Rows from a 3D scene dataset

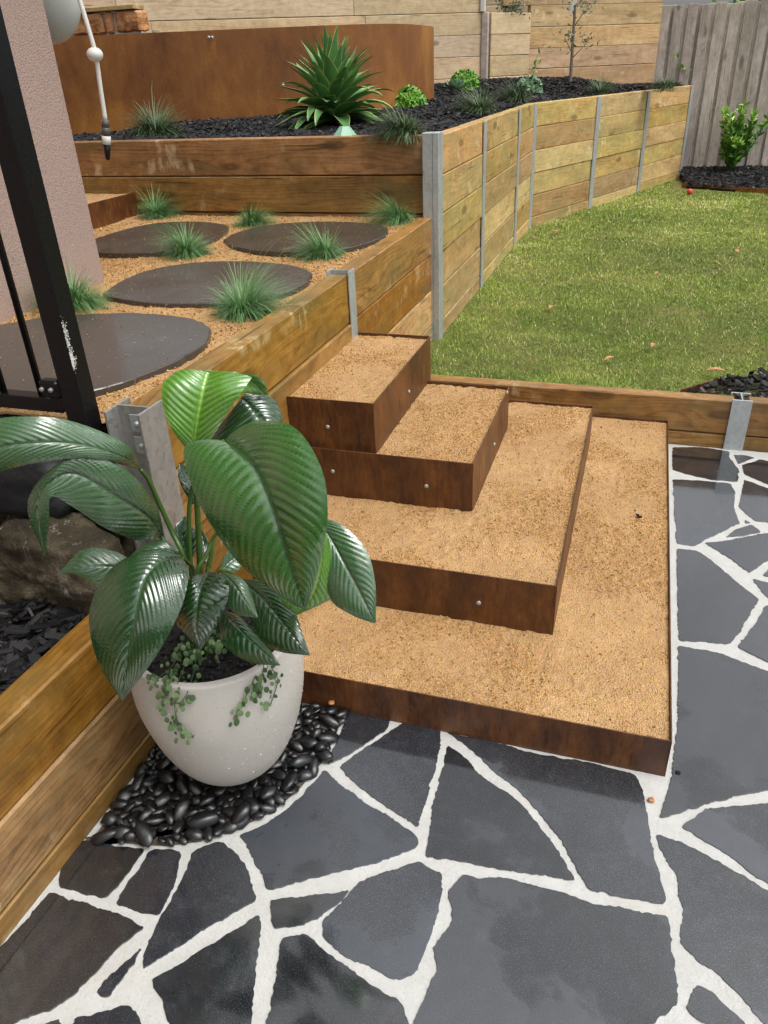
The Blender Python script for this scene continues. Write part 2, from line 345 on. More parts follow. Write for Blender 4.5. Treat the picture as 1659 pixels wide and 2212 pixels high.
def mat_lily(name, dark, light, vein, rough=.22):
    m = Mat(name, rough, .6); a = m.attr('vv'); rb = m.attr('furrow_shade'); o = m.tc.outputs['Object']
    n = m.noise(o, 9, 3, .6); f = m.noise(o, 130, 3, .6)
    c = m.mix(n, dark, light); c = m.mix(m.math('MULTIPLY', rb, .85), c, tuple(x*.45 for x in dark))  # furrows between the ribs darkened, crease shade put into the leaf colour
    c = m.mix(m.ramp(a, [(.0, .8), (.035, .5), (.06, 0)]), c, vein)
    d = m.vor(o, 150, 'Distance'); dr = m.math('MULTIPLY', m.ramp(d, [(.0, 1), (.15, .7), (.2, 0)]), m.ramp(m.noise(o, 22, 2), [(.45, 0), (.58, 1)]))
    film = m.ramp(m.noise(o, 16, 4, .65), [(.42, 0), (.56, 1)])
    m.col(c).rough(m.math('ADD', m.ramp(f, [(.3, rough-.06), (.7, rough+.14)]), m.math('MULTIPLY', film, -.12)))
    m.P('Specular IOR Level', .9).P('Coat Weight', m.math('MULTIPLY_ADD', film, 1., .1)).P('Coat Roughness', .13).P('Subsurface Weight', 0.)
    m.bump(m.math('ADD', m.math('MULTIPLY', dr, 1.), m.math('MULTIPLY', f, .35)), .45, .0016); return m.m
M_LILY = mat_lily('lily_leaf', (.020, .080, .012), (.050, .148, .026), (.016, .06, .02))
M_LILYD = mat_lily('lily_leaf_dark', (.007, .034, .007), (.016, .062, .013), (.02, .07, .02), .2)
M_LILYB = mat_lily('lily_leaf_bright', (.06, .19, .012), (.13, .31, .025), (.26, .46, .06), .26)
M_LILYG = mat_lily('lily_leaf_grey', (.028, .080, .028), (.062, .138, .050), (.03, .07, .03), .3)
M_STEM = simple('lily_stem', (.035, .085, .010), .3, .35, 20, 0, .05)
M_TUFT = mat_attr('grass_tuft_blades', [(0, (.035, .09, .025)), (.5, (.12, .26, .085)), (.85, (.24, .40, .16)), (1, (.38, .36, .18))], .5, .4)
M_TUFT2 = mat_attr('dark_grass_tuft_blades', [(0, (.018, .038, .013)), (.5, (.06, .10, .035)), (.85, (.13, .19, .075)), (1, (.28, .25, .15))], .5, .4)
def mat_agave():
    m = Mat('agave_leaf', .4, .5); a = m.attr('vv'); o = m.tc.outputs['Object']; n = m.noise(o, 12, 3)
    c = m.mix(n, (.05, .16, .045), (.13, .29, .095)); c = m.mix(m.ramp(a, [(.80, 0), (.9, 1)]), c, (.38, .44, .13)); m.col(c); return m.m
M_AGAVE = mat_agave()
M_SUCC = simple('bright_succulent', (.13, .30, .03), .45, .35, 40, 0, .05)
M_ECH = simple('pale_echeveria', (.16, .27, .15), .5, .2, 20, 0, .05)
M_SHRUB = mat_attr('shrub_leaf', [(0, (.04, .12, .018)), (.5, (.13, .30, .04)), (1, (.36, .54, .09))], .35, .5)
M_OLIVE = mat_attr('olive_leaf', [(0, (.05, .075, .045)), (.5, (.11, .15, .09)), (1, (.26, .30, .20))], .5, .4)
M_DICH = mat_attr('trailing_leaf', [(0, (.04, .085, .03)), (.5, (.09, .16, .06)), (1, (.18, .26, .12))], .5, .4)
M_TWIG = simple('grey_twig', (.16, .13, .10), .8, .3, 60, 0, .3)
M_WHITE = simple('white_plastic', (.62, .61, .56), .4, .12, 20, 0, .03)
M_CLEAR = simple('dark_clear_plastic', (.07, .065, .06), .2, .4, 40, 0, .1)
M_GREENP = simple('pale_green_plastic', (.24, .42, .30), .45, .15, 30, 0, .03)
M_RED = simple('red_rubber', (.52, .05, .03), .45, .15, 60, 0, .1)
M_DEAD = simple('dead_leaf', (.42, .20, .09), .7, .4, 40, 0, .1)

# ------------------------------------------------------------------ ground
def sheet(name, x0, x1, y0, y1, res, zf, mat, **tg):
    nx = max(2, int((x1-x0)/res)+1); ny = max(2, int((y1-y0)/res)+1)
    X, Y = np.meshgrid(np.linspace(x0, x1, nx), np.linspace(y0, y1, ny)); Z = zf(X, Y)
    V = np.stack([X, Y, Z], -1).reshape(-1, 3); i = np.arange(nx*ny).reshape(ny, nx)
    F = np.stack([i[:-1, :-1], i[:-1, 1:], i[1:, 1:], i[1:, :-1]], -1).reshape(-1, 4)
    return obj(name, np_mesh(name, V, F, True), mat, **tg)
box('ground', (-60, -60, -1.2), (60, 60, -.06), M_SOIL, bev=0, kind='structure', label='bare earth under the whole garden')

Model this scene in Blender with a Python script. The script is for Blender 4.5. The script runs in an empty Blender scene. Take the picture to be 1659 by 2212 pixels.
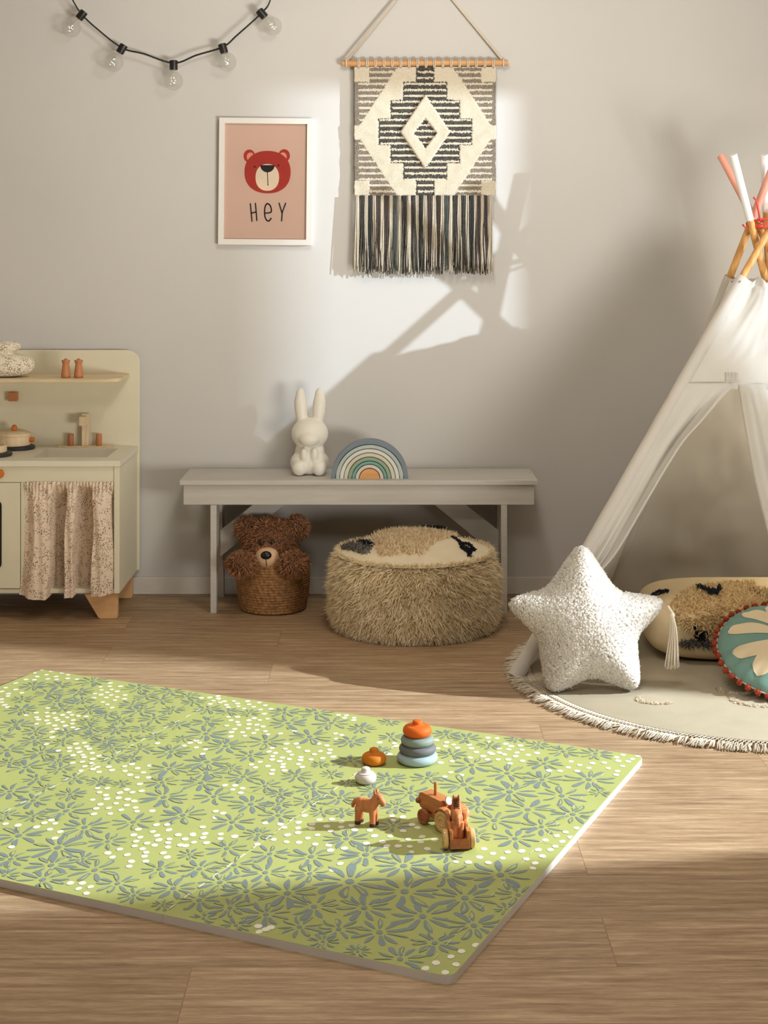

▶ [What you should do]:
Print exactly the lines above from the one with "(.02, .07, .02), .2)" to the one with "(.26, .46, .06), .26)", including both.

▶ [Reply to the exercise]:
M_LILYD = mat_lily('lily_leaf_dark', (.007, .034, .007), (.016, .062, .013), (.02, .07, .02), .2)
M_LILYB = mat_lily('lily_leaf_bright', (.06, .19, .012), (.13, .31, .025), (.26, .46, .06), .26)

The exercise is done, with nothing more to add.